The size of the staff — seven full-timers — makes USC among the larger properties nationally. Each of the staffers, including Shell, has selling responsibilities. IMG and Learfield properties have staffs that range from five to 10 people at the largest schools. When the Trojans ran sales in-house, they had a staff of four.

Fox’s size also enables it to reach sponsors that it might not have found otherwise. Fox Sports’ sales unit, Home Team Sports, made the initial contact with Japanese airline ANA and turned over the lead to Shell’s team, which closed a sponsorship deal.

The greatest difference between Fox and the two dominant college agencies is their size. Such scale has enabled IMG College and Learfield to package several schools into large national buys for companies like UPS, Keurig, Lowe’s and others. Shell was concerned that USC might be overlooked by businesses in search of those bigger deals. But Allstate, Continental Tires, JetBlue, ANA, Audi and Chevron are among the sponsors that have come on board at USC since Fox took over the rights. Deals average about $200,000 a year, with some starting in the five figures and others escalating well into the six figures.

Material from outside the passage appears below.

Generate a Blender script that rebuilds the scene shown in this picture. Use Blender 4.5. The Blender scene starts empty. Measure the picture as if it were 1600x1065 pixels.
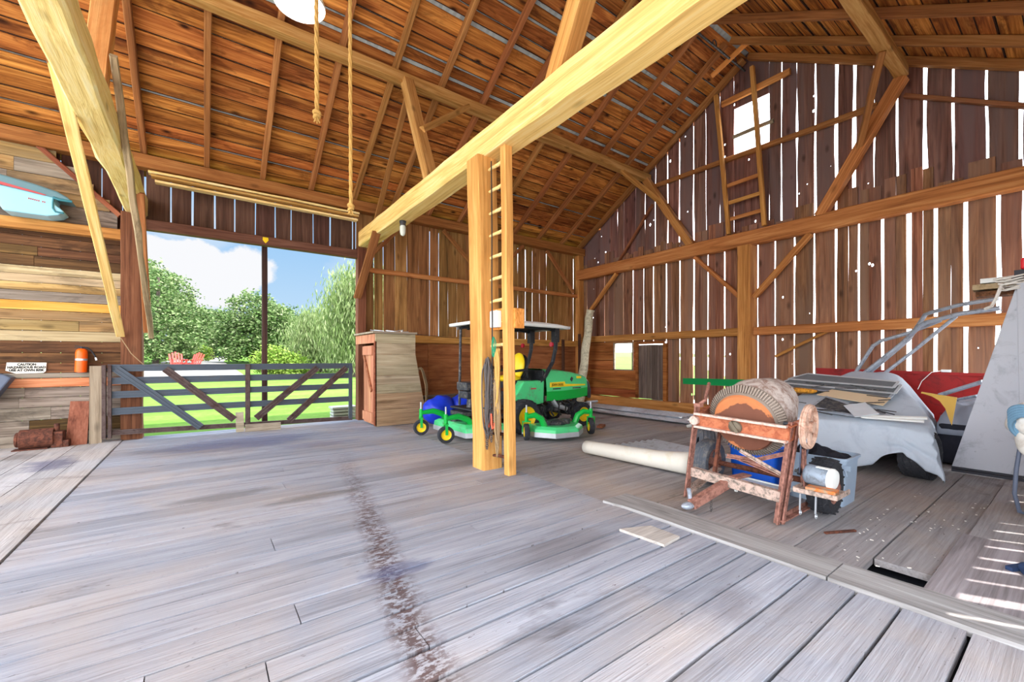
import bpy, math, random
from mathutils import Vector, Matrix, noise as mnoise
R = random.Random(7)
SC = bpy.context.scene
COL = SC.collection
PI = math.pi
V = Vector

# ---- survey of the barn: camera station, and rays used to read real positions off walls, floor and roof
F, YAW, HY, EYE = 660.0, math.radians(36.1), 560.0, 1.5
FW = (math.sin(YAW), math.cos(YAW)); RT = (math.cos(YAW), -math.sin(YAW))
def ray(px, py):
    r = (px-800)/F
    return (FW[0]+r*RT[0], FW[1]+r*RT[1], (HY-py)/F)
def onX(px, py, X):
    d = ray(px, py); t = X/d[0]; return V((X, d[1]*t, EYE+d[2]*t))
def onY(px, py, Y):
    d = ray(px, py); t = Y/d[1]; return V((d[0]*t, Y, EYE+d[2]*t))
def onZ(px, py, Z=0.0):
    d = ray(px, py); t = (Z-EYE)/d[2]; return V((d[0]*t, d[1]*t, Z))
def atD(px, py, t):
    d = ray(px, py); return V((d[0]*t, d[1]*t, EYE+d[2]*t))

# ---- mesh accumulator
class MB:
    def __init__(s): s.v = []; s.f = []; s.m = []; s.k = 0
    def add(s, vs, fs):
        b = len(s.v); s.v += [tuple(v) for v in vs]
        for f in fs: s.f.append(tuple(b+i for i in f)); s.m.append(s.k)
        return s
    def box(s, c, d, M=None):
        x, y, z = d[0]/2, d[1]/2, d[2]/2
        P = [V((sx*x, sy*y, sz*z)) for sz in (-1, 1) for sy in (-1, 1) for sx in (-1, 1)]
        if M is not None: P = [M @ p for p in P]
        c = V(c)
        return s.add([p+c for p in P], [(0,2,3,1),(4,5,7,6),(0,1,5,4),(2,6,7,3),(0,4,6,2),(1,3,7,5)])
    def bar(s, p0, p1, w, h, up=(0,0,1)):
        p0, p1 = V(p0), V(p1); d = (p1-p0); L = d.length; d = d/L
        u = V(up)
        if abs(u.dot(d)) > .98: u = V((1,0,0)) if abs(d.x) < .9 else V((0,1,0))
        a = u.cross(d).normalized(); b = d.cross(a)
        M = Matrix((d, a, b)).transposed()
        return s.box((p0+p1)/2, (L, w, h), M)
    def ring(s, c, a, b, r, n, sq=1.0):
        return [c+a*(r*math.cos(2*PI*i/n))+b*(r*sq*math.sin(2*PI*i/n)) for i in range(n)]
    def tube(s, pts, r, n=8, caps=True, closed=False):
        pts = [V(p) for p in pts]; N = len(pts); rs = r if isinstance(r, (list, tuple)) else [r]*N
        d0 = (pts[1]-pts[0]).normalized()
        u = V((0,0,1)) if abs(d0.z) < .9 else V((1,0,0))
        vs = []; prev = None
        for i in range(N):
            if closed: d = pts[(i+1) % N]-pts[i-1]
            else: d = pts[min(i+1, N-1)]-pts[max(i-1, 0)]
            d = d.normalized()
            a = (u.cross(d) if prev is None else prev-d*prev.dot(d))
            if a.length < 1e-5: a = V((1,0,0)).cross(d)
            a = a.normalized(); prev = a; b = d.cross(a)
            vs += s.ring(pts[i], a, b, rs[i], n)
        fs = []
        for i in range(N if closed else N-1):
            q = (i+1) % N
            for j in range(n): fs.append((i*n+j, i*n+(j+1) % n, q*n+(j+1) % n, q*n+j))
        if caps and not closed: fs += [tuple(reversed(range(n))), tuple((N-1)*n+j for j in range(n))]
        return s.add(vs, fs)
    def cyl(s, p0, p1, r0, r1=None, n=20): return s.tube([p0, p1], [r0, r0 if r1 is None else r1], n)
    def lathe(s, prof, o, axis, n=28, caps=True):
        o = V(o); d = V(axis).normalized()
        u = V((0,0,1)) if abs(d.z) < .9 else V((1,0,0))
        a = u.cross(d).normalized(); b = d.cross(a)
        vs = []
        for r, z in prof: vs += s.ring(o+d*z, a, b, max(r, 1e-4), n)
        fs = []
        for i in range(len(prof)-1):
            for j in range(n): fs.append((i*n+j, i*n+(j+1) % n, (i+1)*n+(j+1) % n, (i+1)*n+j))
        if caps: fs += [tuple(reversed(range(n))), tuple((len(prof)-1)*n+j for j in range(n))]
        return s.add(vs, fs)
    def prism(s, pts, off):
        n = len(pts); P = [V(p) for p in pts]; o = V(off)
        fs = [tuple(reversed(range(n))), tuple(range(n, 2*n))]
        fs += [(i, (i+1) % n, n+(i+1) % n, n+i) for i in range(n)]
        return s.add(P+[p+o for p in P], fs)
    def sphere(s, c, r, nu=16, nv=10, M=None, fn=None):
        r = (r, r, r) if isinstance(r, (int, float)) else r
        c = V(c); vs = []
        for i in range(nv+1):
            t = PI*i/nv
            for j in range(nu):
                p = 2*PI*j/nu
                q = V((r[0]*math.sin(t)*math.cos(p), r[1]*math.sin(t)*math.sin(p), r[2]*math.cos(t)))
                if fn: q = fn(q)
                if M is not None: q = M @ q
                vs.append(q+c)
        fs = [(i*nu+j, (i+1)*nu+j, (i+1)*nu+(j+1) % nu, i*nu+(j+1) % nu) for i in range(nv) for j in range(nu)]
        return s.add(vs, fs)
    def torus(s, c, axis, Rr, r, n=28, k=10, sq=1.0):
        d = V(axis).normalized(); u = V((0,0,1)) if abs(d.z) < .9 else V((1,0,0))
        a = u.cross(d).normalized(); b = d.cross(a); c = V(c); vs = []
        for i in range(n):
            t = 2*PI*i/n; e = a*math.cos(t)+b*math.sin(t)
            for j in range(k):
                p = 2*PI*j/k; vs.append(c+e*(Rr+r*math.cos(p))+d*(r*sq*math.sin(p)))
        fs = [(i*k+j, ((i+1) % n)*k+j, ((i+1) % n)*k+(j+1) % k, i*k+(j+1) % k) for i in range(n) for j in range(k)]
        return s.add(vs, fs)
    def grid(s, P):
        n, m = len(P), len(P[0])
        return s.add([p for row in P for p in row], [(i*m+j, (i+1)*m+j, (i+1)*m+j+1, i*m+j+1) for i in range(n-1) for j in range(m-1)])
    def build(s, name, mat, parent=None, smooth=False, bevel=0, solid=0, sub=0, weld=False):
        me = bpy.data.meshes.new(name); me.from_pydata(s.v, [], s.f)
        mats = mat if isinstance(mat, (list, tuple)) else [mat]
        for x in mats: me.materials.append(x)
        if len(mats) > 1: me.polygons.foreach_set('material_index', s.m)
        if smooth:
            me.polygons.foreach_set('use_smooth', [True]*len(me.polygons))
        me.update()
        o = bpy.data.objects.new(name, me); COL.objects.link(o)
        if smooth and smooth != 2:
            try: me.set_sharp_from_angle(angle=math.radians(40))
            except Exception: pass
        if parent is not None: attach(o, parent)
        if solid:
            q = o.modifiers.new('s', 'SOLIDIFY'); q.thickness = solid; q.offset = 0
        if bevel:
            q = o.modifiers.new('b', 'BEVEL'); q.width = bevel; q.segments = 2; q.limit_method = 'ANGLE'; q.angle_limit = math.radians(40)
        if sub:
            q = o.modifiers.new('u', 'SUBSURF'); q.levels = sub; q.render_levels = sub
        return o

WM = {}
def wm(o): return WM.get(o.name, Matrix.Identity(4))
def attach(o, p):
    o.parent = p; o.matrix_parent_inverse = wm(p).inverted()
def tag(o, label=None, cat=None, group=None, kind=None):
    if label: o['label'] = label
    if cat: o['category'] = cat
    if group: o['group'] = group
    if kind: o['kind'] = kind
    return o
def thing(name, label, cat, loc=(0,0,0), group=None):
    o = bpy.data.objects.new(name, None); COL.objects.link(o); o.location = loc
    o.empty_display_size = .1
    WM[o.name] = Matrix.Translation(V(loc))
    return tag(o, label, cat, group)
def single(mb, name, mat, label, cat, group=None, **k):
    return tag(mb.build(name, mat, None, **k), label, cat, group)
def struct(mb, name, mat, **k): return tag(mb.build(name, mat, None, **k), kind='structure')
def dup(root, loc, label, group=None):
    r = root.copy(); COL.objects.link(r); r.location = loc
    r['label'] = label
    if group: r['group'] = group
    for ch in list(root.children):
        c = ch.copy(); COL.objects.link(c); c.parent = r
        for g in list(ch.children):
            d = g.copy(); COL.objects.link(d); d.parent = c
    return r
def text(body, name, mat, size, loc, rot, parent, align='CENTER', ext=.001, sx=1.0, bold=0.0):
    cu = bpy.data.curves.new(name, 'FONT'); cu.body = body; cu.size = size; cu.align_x = align; cu.extrude = ext
    cu.space_line = .95; cu.offset = bold
    tmp = bpy.data.objects.new(name, cu); COL.objects.link(tmp)
    dg = bpy.context.evaluated_depsgraph_get(); me = bpy.data.meshes.new_from_object(tmp.evaluated_get(dg))
    COL.objects.unlink(tmp); bpy.data.objects.remove(tmp); bpy.data.curves.remove(cu)
    me.materials.clear(); me.materials.append(mat); o = bpy.data.objects.new(name, me); COL.objects.link(o)
    M = Matrix.Translation(V(loc)) @ rot.to_4x4() @ Matrix.Diagonal((sx, 1, 1, 1))
    o.parent = parent; o.matrix_parent_inverse = wm(parent).inverted(); o.matrix_basis = M
    return o
ORD = ['first','second','third','fourth','fifth','sixth','seventh','eighth','ninth','tenth','eleventh','twelfth','thirteenth','fourteenth','fifteenth','sixteenth','seventeenth']

# ---- materials
def S(r, g, b):
    f = lambda c: (c/255/12.92 if c <= 10.3 else ((c/255+.055)/1.055)**2.4)
    return (f(r), f(g), f(b), 1)
class NT:
    def __init__(s, name):
        s.m = bpy.data.materials.new(name); s.m.use_nodes = True; s.t = s.m.node_tree
        s.b = s.t.nodes['Principled BSDF']; s.out = s.t.nodes['Material Output']
    def n(s, ty, ins=None, **k):
        x = s.t.nodes.new(ty)
        for a, b in k.items(): setattr(x, a, b)
        for a, b in (ins or {}).items():
            if hasattr(b, 'is_output'): s.t.links.new(b, x.inputs[a])
            else: x.inputs[a].default_value = b
        return x
    def math(s, op, a, b=0.0, c=None, clamp=False):
        x = s.n('ShaderNodeMath', {0: a, 1: b}, operation=op, use_clamp=clamp)
        if c is not None:
            if hasattr(c, 'is_output'): s.t.links.new(c, x.inputs[2])
            else: x.inputs[2].default_value = c
        return x.outputs[0]
    def mix(s, fac, a, b, mode='MIX'):
        x = s.n('ShaderNodeMix', data_type='RGBA', blend_type=mode)
        for i, q in ((0, fac), (6, a), (7, b)):
            if hasattr(q, 'is_output'): s.t.links.new(q, x.inputs[i])
            else: x.inputs[i].default_value = q
        return x.outputs[2]
    def ramp(s, fac, stops, interp='LINEAR'):
        x = s.n('ShaderNodeValToRGB', {0: fac}); e = x.color_ramp.elements; x.color_ramp.interpolation = interp
        while len(e) < len(stops): e.new(.5)
        for q, (p, c) in zip(e, stops): q.position = p; q.color = c
        return x.outputs[0]
    def noise(s, vec, scale, detail=3, rough=.55, dist=0.0):
        return s.n('ShaderNodeTexNoise', {'Vector': vec, 'Scale': scale, 'Detail': detail, 'Roughness': rough, 'Distortion': dist}).outputs['Fac']
    def coord(s): return s.n('ShaderNodeTexCoord').outputs['Object']
    def scale(s, vec, sc, off=None):
        ins = {'Vector': vec, 'Scale': sc}
        x = s.n('ShaderNodeMapping', ins)
        if off is not None: s.t.links.new(off, x.inputs['Location'])
        return x.outputs[0]
    def bump(s, h, strength=.3, d=.01):
        s.t.links.new(s.n('ShaderNodeBump', {'Height': h, 'Strength': strength, 'Distance': d}).outputs[0], s.b.inputs['Normal'])
    def col(s, c):
        if hasattr(c, 'is_output'): s.t.links.new(c, s.b.inputs['Base Color'])
        else: s.b.inputs['Base Color'].default_value = c
    def set(s, rough=.6, metal=0.0, spec=.3):
        s.b.inputs['Roughness'].default_value = rough; s.b.inputs['Metallic'].default_value = metal
        s.b.inputs['Specular IOR Level'].default_value = spec
        return s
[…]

“There are certainly efficiencies to the bigger deals at IMG and Learfield, but what I like is the direct access I get to the property at USC,” said Dan Keats, Allstate’s director of integrated marketing, who oversees 78 school relationships as part of the field goal nets program.

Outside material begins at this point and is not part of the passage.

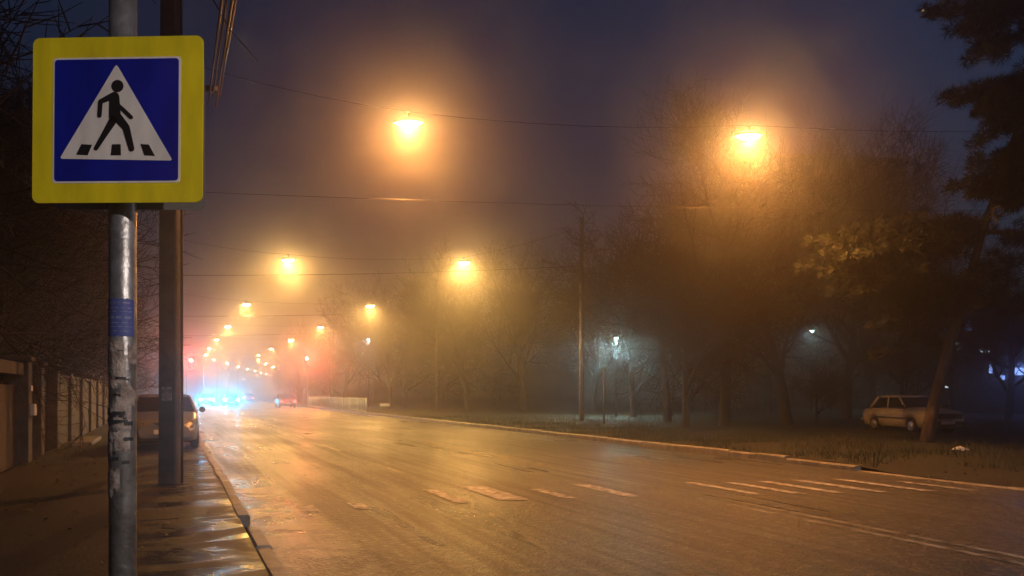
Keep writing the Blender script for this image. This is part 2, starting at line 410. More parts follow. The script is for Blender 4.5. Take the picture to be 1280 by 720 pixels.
# notices glued round the pole
def wrap(name, z0, z1, a0, a1, m, r=.0635, rag=0.0, seed=0):
    rnd = random.Random(seed); b = MB(); k = 14; top = []; bot = []
    for i in range(k+1):
        a = R(a0+(a1-a0)*i/k); x, y = r*math.sin(a), -r*math.cos(a)
        top.append((x, y, z1+rnd.uniform(-rag, rag))); bot.append((x, y, z0+rnd.uniform(-rag, rag)))
    b.grid([bot, top]); return b.build(name, m, sign)
def zpx(y): return CAMZ+(490-y)*3.80/1000-PZ
wrap('blue_notice', zpx(420), zpx(373), -75, 75, M['bluepaper'], rag=.004, seed=1)
rnd = random.Random(3); nlm = mat('notice_line_pale', (.20,.23,.40), .6, noise_amt=.5, noise_scale=40)
for y, h in ((377,2.2),(384,1.2),(388.5,1.1),(395,3),(402.5,1.2),(407.5,1.1),(413,1.4)):
    a = -62
    while a < 58:
        q = rnd.uniform(9, 34); wrap('notice_line', zpx(y+h+rnd.uniform(-.2,.3)), zpx(y), a, min(a+q, 64), nlm, r=.0642, rag=.0008, seed=int(y*7+a)); a += q+rnd.uniform(3, 14)
rnd = random.Random(12)
for i in range(26):
    y = rnd.uniform(424, 590); h = rnd.uniform(10, 34); a = rnd.uniform(-80, 50); wv = rnd.uniform(30, 80)
    wrap('torn_notice', zpx(y+h), zpx(y), a, min(a+wv, 95), M['paper'], r=.0632+.0004*(i % 5), rag=.012, seed=i)
for i in range(30):
    y = rnd.choice([rnd.uniform(430, 600), rnd.uniform(505, 530)]); h = rnd.uniform(1, 5); a = rnd.uniform(-75, 40); wv = rnd.uniform(10, 45)
    wrap('ink_mark', zpx(y+h), zpx(y), a, a+wv, M['ink'], r=.0655+.0002*(i % 3), rag=.0025, seed=50+i)
wrap('ink_mark', zpx(519), zpx(515.5), -70, 30, M['ink'], r=.0662); wrap('ink_mark', zpx(528), zpx(525), -60, 45, M['ink'], r=.0662)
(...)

Keats said he often finds himself talking to national sales reps at IMG or Learfield who are not on campus, while his contacts at USC work out of Heritage Hall on USC’s campus, just steps away from Haden’s office. Learfield and IMG have staff embedded on campuses as well, but national accounts like Allstate often funnel to the regional sales reps, who work out of regional offices.

“I want the personal relationship at the school,” said Travis Roffler, director of marketing at Continental Tires. “I want to know who is taking care of my brand.”

Whether Fox’s success at USC leads to interest in other schools remains to be seen.

“We’re certainly not looking for 20 new schools,” Shell said. “But if the right one came along, we’d look at it.”